Olson explains that spectacle is generally the main element of online cooking shows. The spectacle can be the chef’s outrageous or charismatic personality (popular celebrity chef Gordon Ramsay has built his entire brand on this) or outlandish ingredients (donuts draped in gold-leaf or five hundred-dollar steak dinners, to name a few examples). Bon Appétit’s most popular series, Gourmet Makes, is about a pastry chef who attempts to recreate processed snack foods like Twinkies using high-quality ingredients, a spectacle which draws in millions of views per video.

But the spectacle can also be an “exotic” dish or regional cuisine unfamiliar to American viewers. Travel food shows, both on television and on the internet, often participate in this not-so-subtle racism. A white foodie will visit a non-Western culture and “discover” dishes unfamiliar to Westerners, emphasizing how new or outlandish such dishes are. So-called “superfoods” often rely on the same racist assumptions. Labeling goji berries or acai a superfood gives those products a veneer of the unfamiliar, even imbuing them with magical properties. Bon Appétit has specifically come under fire for this practice. An apology released by the magazine on June 10 in the wake of Rapoport’s resignation acknowledges that “Our mastheads have been far too white for far too long. As a result, the recipes, stories, and people we’ve highlighted have too often come from a white-centric viewpoint. At times we have treated non-white stories as ‘not newsworthy’ or ‘trendy.’” Non-white labor has historically been invisible in white kitchens and restaurants, which is why the tokenization of non-white food and culture for the sake of a magazine spread is especially wrong.

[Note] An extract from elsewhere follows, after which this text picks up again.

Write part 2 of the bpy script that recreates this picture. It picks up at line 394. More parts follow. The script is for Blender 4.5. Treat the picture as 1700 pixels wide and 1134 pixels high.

It’s difficult to say if Bon Appétit will actually follow through on its promise to be better. Matt Hunziker, a white video editor who has vocally challenged the racism his colleagues experienced at Bon Appétit, was suspended from the company on June 25, supposedly because of his willingness to speak out against the company. If Bon Appétit is unable to change its ways, one possible response would be to decenter massive media conglomerates like Condé Nast (the company that owns Bon Appétit, as well as Vogue, The New Yorker, Vanity Fair, and GQ) by investing more material resources in BIPOC chefs and food writers working outside of mainstream food discourse. Only paying lip-service to non-white food without giving chefs the material advantages will only perpetuate an unequal and immoral system.